> [TASK TO CARRY OUT] Leave the pictures out. Retype exactly the lines below from the one containing "Reconstruct this image" through the one containing "sc.view_settings.exposure = 0.97;", and no others.

***** MATERIAL PROVIDED *****

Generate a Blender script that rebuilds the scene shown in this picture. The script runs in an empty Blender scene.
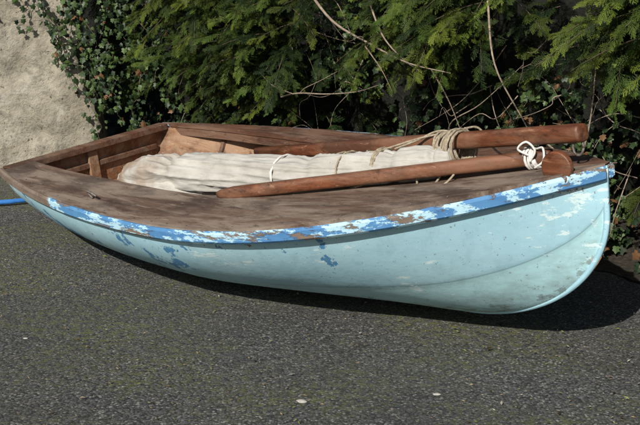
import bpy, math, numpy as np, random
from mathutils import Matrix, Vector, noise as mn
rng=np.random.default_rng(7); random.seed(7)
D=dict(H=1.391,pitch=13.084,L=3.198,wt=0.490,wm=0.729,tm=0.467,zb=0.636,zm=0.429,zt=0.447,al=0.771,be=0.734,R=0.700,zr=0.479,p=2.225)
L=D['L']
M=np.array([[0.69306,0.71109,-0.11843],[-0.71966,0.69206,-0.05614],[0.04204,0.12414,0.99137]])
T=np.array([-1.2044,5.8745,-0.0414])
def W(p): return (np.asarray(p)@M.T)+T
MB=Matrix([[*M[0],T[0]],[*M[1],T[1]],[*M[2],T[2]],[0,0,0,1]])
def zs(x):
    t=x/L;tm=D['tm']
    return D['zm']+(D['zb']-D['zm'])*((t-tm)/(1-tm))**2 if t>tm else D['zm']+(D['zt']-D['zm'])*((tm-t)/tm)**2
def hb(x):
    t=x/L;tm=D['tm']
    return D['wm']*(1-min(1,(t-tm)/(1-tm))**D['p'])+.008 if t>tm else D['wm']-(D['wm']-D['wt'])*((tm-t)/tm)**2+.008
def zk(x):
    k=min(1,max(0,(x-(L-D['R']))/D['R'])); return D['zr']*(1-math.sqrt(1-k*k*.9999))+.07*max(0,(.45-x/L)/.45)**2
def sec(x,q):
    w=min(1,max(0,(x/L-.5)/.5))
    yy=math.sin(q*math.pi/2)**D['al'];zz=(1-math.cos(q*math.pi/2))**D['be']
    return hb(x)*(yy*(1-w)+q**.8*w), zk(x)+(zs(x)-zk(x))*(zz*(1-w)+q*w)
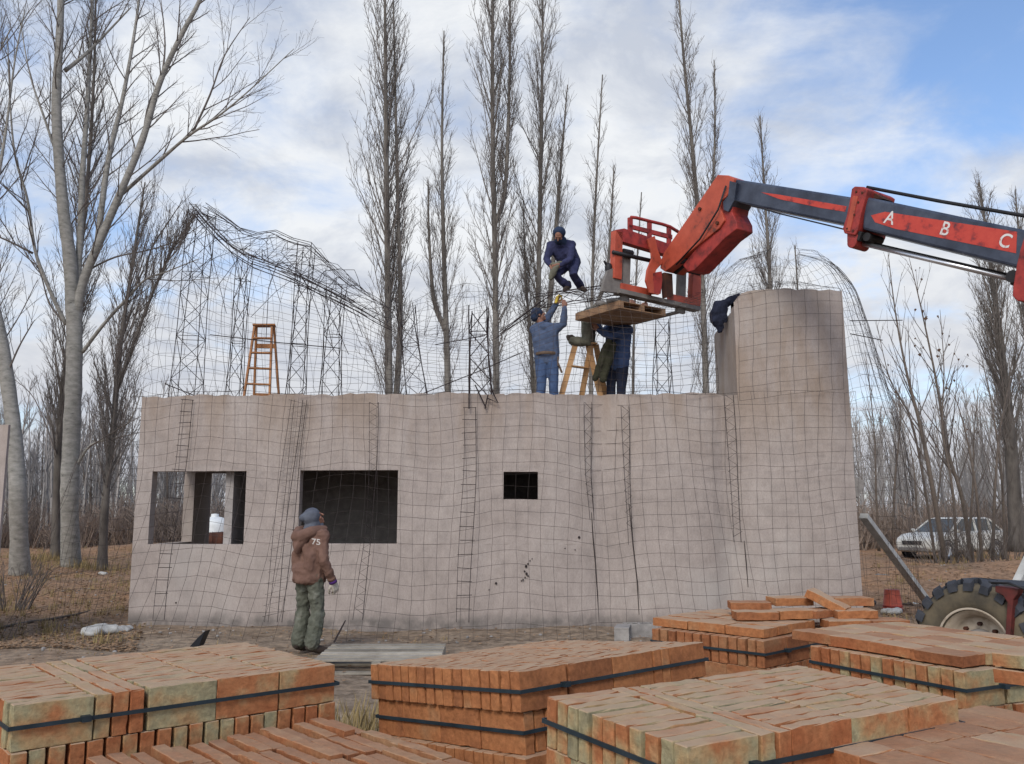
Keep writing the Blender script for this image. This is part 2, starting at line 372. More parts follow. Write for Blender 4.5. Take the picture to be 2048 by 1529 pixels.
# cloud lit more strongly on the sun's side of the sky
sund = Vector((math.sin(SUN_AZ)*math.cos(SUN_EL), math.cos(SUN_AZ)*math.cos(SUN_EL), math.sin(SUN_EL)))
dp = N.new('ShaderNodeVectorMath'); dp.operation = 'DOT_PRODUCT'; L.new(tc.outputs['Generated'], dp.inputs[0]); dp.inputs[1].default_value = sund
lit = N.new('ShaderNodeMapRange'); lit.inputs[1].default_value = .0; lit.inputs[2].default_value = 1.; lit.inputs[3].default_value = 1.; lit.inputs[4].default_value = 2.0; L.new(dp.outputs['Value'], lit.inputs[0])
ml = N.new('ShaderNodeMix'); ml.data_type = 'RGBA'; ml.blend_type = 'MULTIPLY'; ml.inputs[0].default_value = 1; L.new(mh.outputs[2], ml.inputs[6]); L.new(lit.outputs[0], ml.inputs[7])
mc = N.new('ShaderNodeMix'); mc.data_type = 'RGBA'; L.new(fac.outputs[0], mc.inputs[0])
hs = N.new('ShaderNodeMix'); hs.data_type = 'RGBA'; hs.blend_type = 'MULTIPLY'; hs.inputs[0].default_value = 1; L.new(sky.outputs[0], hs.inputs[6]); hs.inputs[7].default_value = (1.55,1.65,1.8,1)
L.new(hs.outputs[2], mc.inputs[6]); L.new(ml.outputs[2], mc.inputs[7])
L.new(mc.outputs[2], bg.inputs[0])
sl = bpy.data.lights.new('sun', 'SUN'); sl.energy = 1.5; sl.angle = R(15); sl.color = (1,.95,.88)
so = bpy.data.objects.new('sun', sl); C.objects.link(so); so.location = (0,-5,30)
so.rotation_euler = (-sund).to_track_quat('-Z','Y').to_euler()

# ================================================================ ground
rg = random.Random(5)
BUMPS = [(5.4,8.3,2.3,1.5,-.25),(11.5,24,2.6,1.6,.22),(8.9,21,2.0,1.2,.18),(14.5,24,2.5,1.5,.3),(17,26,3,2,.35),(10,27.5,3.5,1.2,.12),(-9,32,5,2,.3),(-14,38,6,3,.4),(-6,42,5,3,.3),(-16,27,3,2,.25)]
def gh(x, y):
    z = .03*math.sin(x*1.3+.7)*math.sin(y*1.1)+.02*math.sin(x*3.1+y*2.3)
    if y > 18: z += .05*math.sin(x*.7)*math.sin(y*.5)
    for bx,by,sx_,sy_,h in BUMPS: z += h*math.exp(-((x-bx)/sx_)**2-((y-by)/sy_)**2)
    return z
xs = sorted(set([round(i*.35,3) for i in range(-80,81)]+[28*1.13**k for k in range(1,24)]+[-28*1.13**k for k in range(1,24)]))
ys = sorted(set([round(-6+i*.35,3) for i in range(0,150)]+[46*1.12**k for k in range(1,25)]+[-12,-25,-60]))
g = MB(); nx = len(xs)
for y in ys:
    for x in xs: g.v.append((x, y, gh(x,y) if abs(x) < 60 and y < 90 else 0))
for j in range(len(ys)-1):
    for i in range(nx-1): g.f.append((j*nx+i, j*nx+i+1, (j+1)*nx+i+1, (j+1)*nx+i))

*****
***** MATERIAL PROVIDED *****

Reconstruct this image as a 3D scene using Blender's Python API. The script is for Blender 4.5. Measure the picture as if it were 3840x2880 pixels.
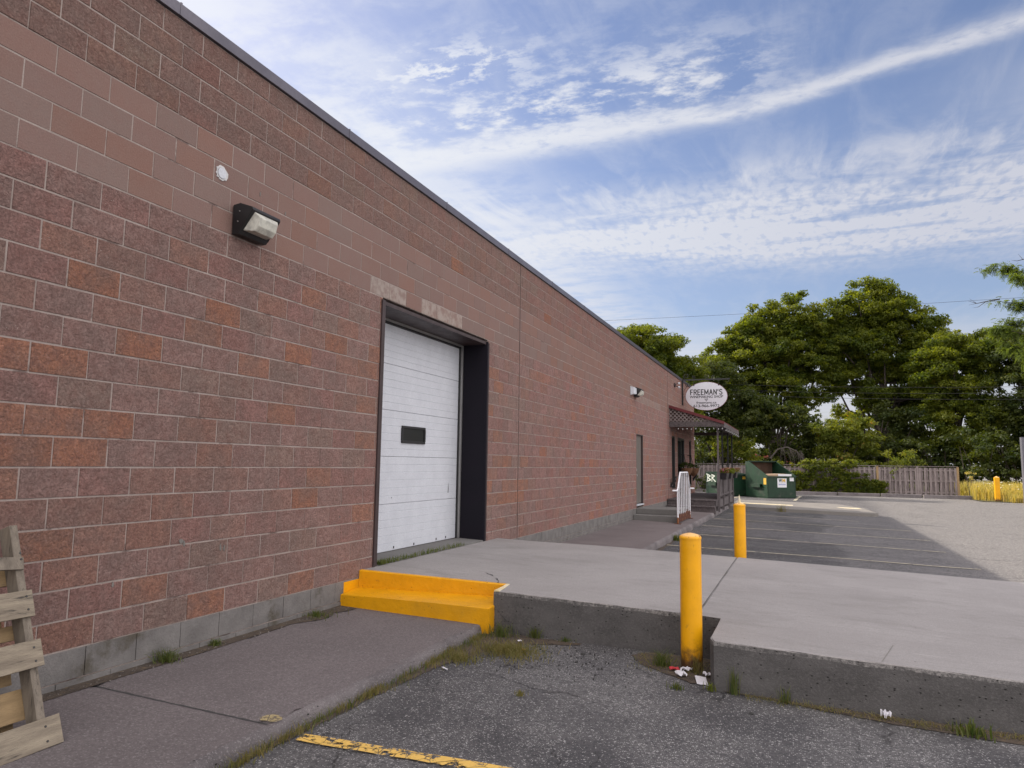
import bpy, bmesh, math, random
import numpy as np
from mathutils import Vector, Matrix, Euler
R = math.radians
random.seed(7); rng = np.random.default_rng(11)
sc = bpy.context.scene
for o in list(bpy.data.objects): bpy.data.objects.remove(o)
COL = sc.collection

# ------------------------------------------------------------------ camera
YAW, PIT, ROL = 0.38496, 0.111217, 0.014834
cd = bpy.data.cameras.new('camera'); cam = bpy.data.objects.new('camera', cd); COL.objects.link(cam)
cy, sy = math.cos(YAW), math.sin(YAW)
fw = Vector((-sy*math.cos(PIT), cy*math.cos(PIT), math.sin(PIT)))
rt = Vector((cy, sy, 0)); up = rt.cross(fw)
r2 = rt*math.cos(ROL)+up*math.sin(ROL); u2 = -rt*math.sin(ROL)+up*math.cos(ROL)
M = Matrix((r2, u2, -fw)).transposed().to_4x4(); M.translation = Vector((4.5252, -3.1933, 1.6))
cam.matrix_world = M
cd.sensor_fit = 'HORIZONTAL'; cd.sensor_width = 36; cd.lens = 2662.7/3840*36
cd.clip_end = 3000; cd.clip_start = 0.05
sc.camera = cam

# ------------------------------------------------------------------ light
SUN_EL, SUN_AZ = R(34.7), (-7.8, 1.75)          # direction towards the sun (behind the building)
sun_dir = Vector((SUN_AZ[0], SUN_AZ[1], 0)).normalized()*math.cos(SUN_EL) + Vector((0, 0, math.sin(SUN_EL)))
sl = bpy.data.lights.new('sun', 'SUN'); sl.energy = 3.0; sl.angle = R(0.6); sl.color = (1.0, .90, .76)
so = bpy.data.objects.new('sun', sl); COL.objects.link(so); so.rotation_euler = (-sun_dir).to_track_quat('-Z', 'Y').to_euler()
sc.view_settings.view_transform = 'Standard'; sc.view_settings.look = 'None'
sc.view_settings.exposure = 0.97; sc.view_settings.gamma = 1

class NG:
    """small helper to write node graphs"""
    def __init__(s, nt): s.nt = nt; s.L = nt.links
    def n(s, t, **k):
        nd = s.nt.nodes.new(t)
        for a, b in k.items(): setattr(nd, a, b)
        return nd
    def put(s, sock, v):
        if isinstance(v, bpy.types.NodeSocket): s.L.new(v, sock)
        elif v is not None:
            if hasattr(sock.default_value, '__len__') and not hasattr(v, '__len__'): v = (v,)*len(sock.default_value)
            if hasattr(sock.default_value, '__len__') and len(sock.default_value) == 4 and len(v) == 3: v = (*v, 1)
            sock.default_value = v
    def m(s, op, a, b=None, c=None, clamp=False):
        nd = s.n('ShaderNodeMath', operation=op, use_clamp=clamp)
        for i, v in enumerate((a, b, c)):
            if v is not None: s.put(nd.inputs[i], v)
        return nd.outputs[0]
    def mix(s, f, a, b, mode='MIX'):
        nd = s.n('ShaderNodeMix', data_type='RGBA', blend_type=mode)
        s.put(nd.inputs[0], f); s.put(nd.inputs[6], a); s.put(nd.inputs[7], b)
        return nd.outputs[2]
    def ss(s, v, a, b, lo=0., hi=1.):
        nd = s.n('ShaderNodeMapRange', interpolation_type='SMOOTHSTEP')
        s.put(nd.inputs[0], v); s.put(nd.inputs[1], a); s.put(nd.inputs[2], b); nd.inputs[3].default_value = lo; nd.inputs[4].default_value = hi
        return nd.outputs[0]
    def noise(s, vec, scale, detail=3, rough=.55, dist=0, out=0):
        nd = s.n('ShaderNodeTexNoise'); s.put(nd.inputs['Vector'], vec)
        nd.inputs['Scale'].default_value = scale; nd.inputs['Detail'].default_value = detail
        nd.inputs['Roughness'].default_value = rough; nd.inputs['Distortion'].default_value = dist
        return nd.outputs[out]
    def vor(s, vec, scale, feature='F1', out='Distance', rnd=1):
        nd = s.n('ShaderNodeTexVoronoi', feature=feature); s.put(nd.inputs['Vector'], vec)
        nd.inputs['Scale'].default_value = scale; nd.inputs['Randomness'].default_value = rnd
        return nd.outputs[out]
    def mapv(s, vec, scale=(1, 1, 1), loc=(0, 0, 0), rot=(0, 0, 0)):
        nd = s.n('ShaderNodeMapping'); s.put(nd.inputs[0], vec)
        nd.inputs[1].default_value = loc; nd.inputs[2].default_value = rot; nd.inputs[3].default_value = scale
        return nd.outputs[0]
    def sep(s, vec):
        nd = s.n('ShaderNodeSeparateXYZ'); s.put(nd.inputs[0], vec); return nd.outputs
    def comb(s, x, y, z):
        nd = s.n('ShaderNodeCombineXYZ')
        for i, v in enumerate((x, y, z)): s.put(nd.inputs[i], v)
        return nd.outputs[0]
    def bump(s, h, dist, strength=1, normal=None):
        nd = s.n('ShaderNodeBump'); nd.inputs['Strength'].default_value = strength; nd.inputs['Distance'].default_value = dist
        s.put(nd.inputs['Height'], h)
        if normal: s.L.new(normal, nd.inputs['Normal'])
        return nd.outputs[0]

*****
***** MATERIAL PROVIDED *****

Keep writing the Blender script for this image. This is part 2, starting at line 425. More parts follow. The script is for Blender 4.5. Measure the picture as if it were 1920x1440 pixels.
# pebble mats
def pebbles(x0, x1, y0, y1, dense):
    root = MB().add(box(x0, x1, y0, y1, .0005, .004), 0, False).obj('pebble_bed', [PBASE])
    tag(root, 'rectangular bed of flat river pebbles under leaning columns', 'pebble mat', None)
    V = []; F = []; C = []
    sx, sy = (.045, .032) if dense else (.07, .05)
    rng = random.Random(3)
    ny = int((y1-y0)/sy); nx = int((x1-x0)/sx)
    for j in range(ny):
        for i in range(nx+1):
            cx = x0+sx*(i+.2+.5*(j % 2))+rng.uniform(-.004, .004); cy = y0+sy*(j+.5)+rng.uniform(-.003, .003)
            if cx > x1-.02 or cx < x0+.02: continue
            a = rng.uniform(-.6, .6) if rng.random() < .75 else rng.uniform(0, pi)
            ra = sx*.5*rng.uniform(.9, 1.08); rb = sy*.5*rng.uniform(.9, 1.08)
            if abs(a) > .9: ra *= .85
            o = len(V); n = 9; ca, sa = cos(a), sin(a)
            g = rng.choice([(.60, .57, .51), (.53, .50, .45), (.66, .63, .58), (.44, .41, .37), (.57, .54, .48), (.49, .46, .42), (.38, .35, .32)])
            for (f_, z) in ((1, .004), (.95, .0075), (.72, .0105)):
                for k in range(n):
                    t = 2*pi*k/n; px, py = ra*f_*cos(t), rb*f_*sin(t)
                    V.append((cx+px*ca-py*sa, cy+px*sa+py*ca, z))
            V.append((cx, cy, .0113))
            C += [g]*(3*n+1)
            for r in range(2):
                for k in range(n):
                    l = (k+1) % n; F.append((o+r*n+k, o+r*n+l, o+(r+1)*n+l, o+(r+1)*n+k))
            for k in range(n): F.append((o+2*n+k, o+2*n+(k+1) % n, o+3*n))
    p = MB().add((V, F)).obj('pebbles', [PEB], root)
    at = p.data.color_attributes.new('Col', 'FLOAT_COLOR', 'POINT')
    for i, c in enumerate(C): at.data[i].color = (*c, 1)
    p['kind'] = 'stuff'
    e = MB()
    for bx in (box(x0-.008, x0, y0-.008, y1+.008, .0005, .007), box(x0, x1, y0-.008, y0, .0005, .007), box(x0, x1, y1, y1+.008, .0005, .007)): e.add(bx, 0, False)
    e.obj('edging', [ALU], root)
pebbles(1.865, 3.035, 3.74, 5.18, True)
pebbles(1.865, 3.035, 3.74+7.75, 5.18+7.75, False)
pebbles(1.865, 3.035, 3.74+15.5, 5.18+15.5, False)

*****

> [OUTPUT]
Reconstruct this image as a 3D scene using Blender's Python API. The script is for Blender 4.5. Measure the picture as if it were 3840x2880 pixels.
import bpy, bmesh, math, random
import numpy as np
from mathutils import Vector, Matrix, Euler
R = math.radians
random.seed(7); rng = np.random.default_rng(11)
sc = bpy.context.scene
for o in list(bpy.data.objects): bpy.data.objects.remove(o)
COL = sc.collection

# ------------------------------------------------------------------ camera
YAW, PIT, ROL = 0.38496, 0.111217, 0.014834
cd = bpy.data.cameras.new('camera'); cam = bpy.data.objects.new('camera', cd); COL.objects.link(cam)
cy, sy = math.cos(YAW), math.sin(YAW)
fw = Vector((-sy*math.cos(PIT), cy*math.cos(PIT), math.sin(PIT)))
rt = Vector((cy, sy, 0)); up = rt.cross(fw)
r2 = rt*math.cos(ROL)+up*math.sin(ROL); u2 = -rt*math.sin(ROL)+up*math.cos(ROL)
M = Matrix((r2, u2, -fw)).transposed().to_4x4(); M.translation = Vector((4.5252, -3.1933, 1.6))
cam.matrix_world = M
cd.sensor_fit = 'HORIZONTAL'; cd.sensor_width = 36; cd.lens = 2662.7/3840*36
cd.clip_end = 3000; cd.clip_start = 0.05
sc.camera = cam

# ------------------------------------------------------------------ light
SUN_EL, SUN_AZ = R(34.7), (-7.8, 1.75)          # direction towards the sun (behind the building)
sun_dir = Vector((SUN_AZ[0], SUN_AZ[1], 0)).normalized()*math.cos(SUN_EL) + Vector((0, 0, math.sin(SUN_EL)))
sl = bpy.data.lights.new('sun', 'SUN'); sl.energy = 3.0; sl.angle = R(0.6); sl.color = (1.0, .90, .76)
so = bpy.data.objects.new('sun', sl); COL.objects.link(so); so.rotation_euler = (-sun_dir).to_track_quat('-Z', 'Y').to_euler()
sc.view_settings.view_transform = 'Standard'; sc.view_settings.look = 'None'
sc.view_settings.exposure = 0.97; sc.view_settings.gamma = 1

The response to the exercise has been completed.